Last year, Goldman Sachs raised eyebrows when the global investment giant projected that S&P 500 returns through 2030 will be less than half of what they were through much of the previous decade. According to Goldman, the S&P 500 posted an annual average return of 13.6% from July 2012 to July 2020. However, Goldman said last July that savers should look for average annualized returns of just 6% from July 2020 through 2030.5
Similarly, Schwab analysts are expecting U.S. large-capitalization equities to average 6.6% annualized from January 2021 through December 2030.6 Schwab cites several reasons for their projection of lower returns, including predicted lower economic growth. Schwab notes “consensus forecasts” by economists that say average annual GDP growth will be 2.3% over the next 10 years, considerably lower than the 3.1%-per-year average GDP growth the country has experienced since 1948.
Another factor expected to mute equity returns in the years ahead is valuations.

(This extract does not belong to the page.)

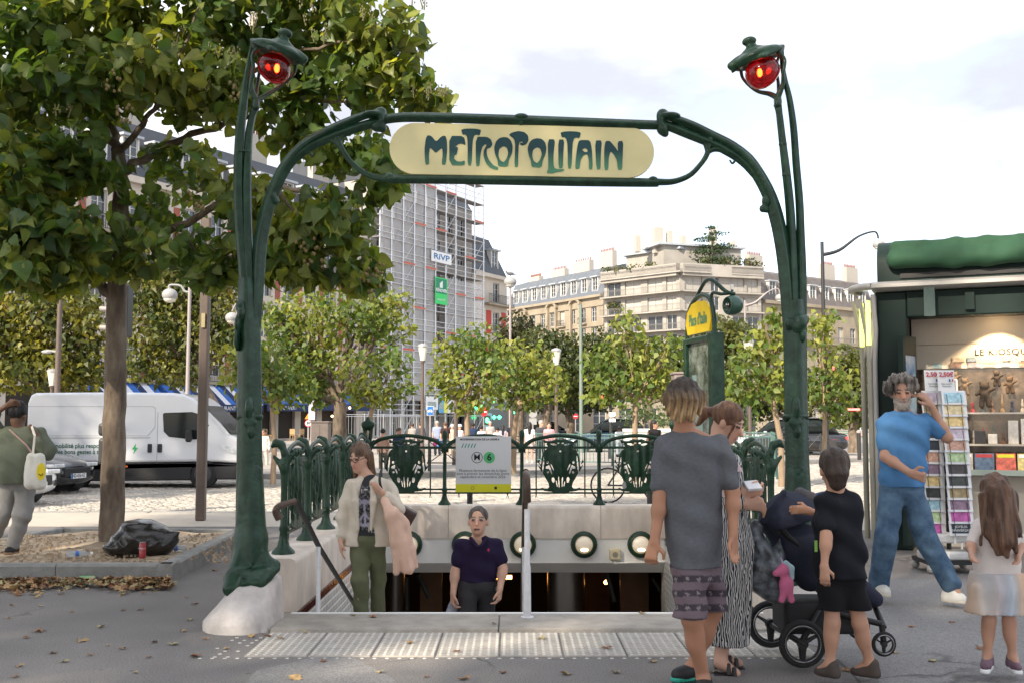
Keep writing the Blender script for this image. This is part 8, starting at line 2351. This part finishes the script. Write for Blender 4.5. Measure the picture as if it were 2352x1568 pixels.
def pastel(V):
 a=np.sin(V[:,0]*23+V[:,2]*3)[:,None];b_=np.sin(V[:,0]*41+1)[:,None];return np.clip(np.array([.52,.47,.46])+a*np.array([.07,-.01,-.09])+b_*np.array([-.03,.03,.07]),0,1)
SDF(.04).cone(at(2289,1318,6.3),at(2289,1345,6.3),.135,.15).cone(at(2280,1345,6.3),at(2268,1408,6.3),.12,.125).cone(at(2300,1345,6.3),at(2312,1408,6.3),.12,.125).fold(lambda X,Y,Z:.010*np.sin(X*85+Y*30)).plane(at(2289,1405,6.3),(0,0,-1)).plane(at(2289,1312,6.3),(0,0,1)).build('skirt',M_cvc,.009,w.t,pastel)
w.shoes(mat('purple_trainer',(.16,.09,.13),.6,var=.4,vscale=30),M_signw,.04)
w=Fig('person in an olive shirt and grey jeans walking past the tree bed',10.7,dict(head=(42,952),neck=(44,985),shL=(0,998),elL=(-28,960,-.1),wrL=(16,930,-.12),shR=(88,998),elR=(110,1035,-.05),wrR=(70,978,-.12),hipL=(22,1108),hipR=(62,1108),knL=(5,1180),knR=(52,1180,-.05),anL=(-22,1250,.2),anR=(30,1252),toeL=(-40,1262,.1),toeR=(18,1264,-.08)),168,5,'d',1.60,ground=(-5.1,10.7,BED_Z))
w.body(hands={'L':((.8,-.1,.25),(0,-.5,1),(.1,.8,-.5),.5)})
w.hair(mat('black_hair',(.012,.011,.012),.6,bump=.6,bscale=60),[(0,-.03,.06,.09)],cap=1.06,amp=.005)
w.torso('shirt',cloth('olive_shirt',(.115,.13,.095)),1108,1.35,1.35,.155,None,ph=1.8,amp=.009,sl_r=.092,belly=.24)
w.legs('jeans',cloth('grey_denim',(.26,.255,.25)),1.95,(.125,.10,.07),1095,ph=2.6);w.shoes(mat('black_ankle_boot',(.015,.014,.014),.6),mat('tan_sole',(.28,.17,.10),.7),.042)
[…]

Schwab analysts see equities as largely overvalued right now, suggesting it isn’t likely future earnings will be able to justify the higher prices.
So how do retirement savers overcome these challenges?
One idea that seems to have gained traction in recent years is simply continuing to work during what are supposed to be one’s retirement years. A recent survey revealed that nearly half of the respondents aged 60 to 75 are planning to work part-time throughout “retirement,” while 12% said it’s their intention to work full-time for the rest of their days.7
But that “solution” is not as simple and straightforward as it sounds. It’s one thing to declare you’re going to work forever when you’re 55 and in good – perhaps even great – health. But we all know there’s no shortage of ways life can throw curve balls at us, and one of those is unanticipated ill-health and physical or mental disability. In my opinion, it simply is not a sound “retirement” security strategy to bank on being able-bodied and able-minded enough to continue working for the rest of your days.
Rather than planning to work until death or depending entirely on the uninterrupted productivity of financial markets, I think individuals should take greater control of their own retirement destiny. That’s where the self-directed IRA comes in – and using it to purchase alternative assets such as precious metals. More typical IRAs and 401(k)s are not equipped to handle the unique custodial and administrative responsibilities associated with nontraditional assets, and so they do not permit their purchase by account owners. But self-directed IRAs are set up through independent third-party custodians with a sole function of administering these unique accounts.
Earlier, I mentioned precious metals as assets eligible for purchase in a self-directed IRA. And retirement savers worried about the future stability of their savings might take comfort in knowing institutional asset managers with the same concern expect to derive significant value from gold in the years ahead.
A couple of weeks ago, I detailed results of a report by Greenwich Associates and the World Gold Council that noted a full 40% of institutional managers that do not own gold presently plan to buy it within the next three years. Declared reasons for this significantly greater interest in gold by the world’s biggest asset managers include (1) the metal’s potential diversification benefits and (2) its capacity to serve as a “long-term return generator.”
As a matter of fact, gold has been the best-performing asset since the beginning of the millennium (aside from cryptocurrency).8 From January 2001 to today, gold has appreciated roughly 560% – and silver hasn’t been terribly far behind, climbing roughly 430% over the same period.
There’s no way to know how gold and silver will perform going forward. But the potential of non-mainstream assets to post such long-term returns – particularly within tax-advantaged self-directed IRAs – could be useful for savers seeking options as they navigate possibly rougher financial seas in the future.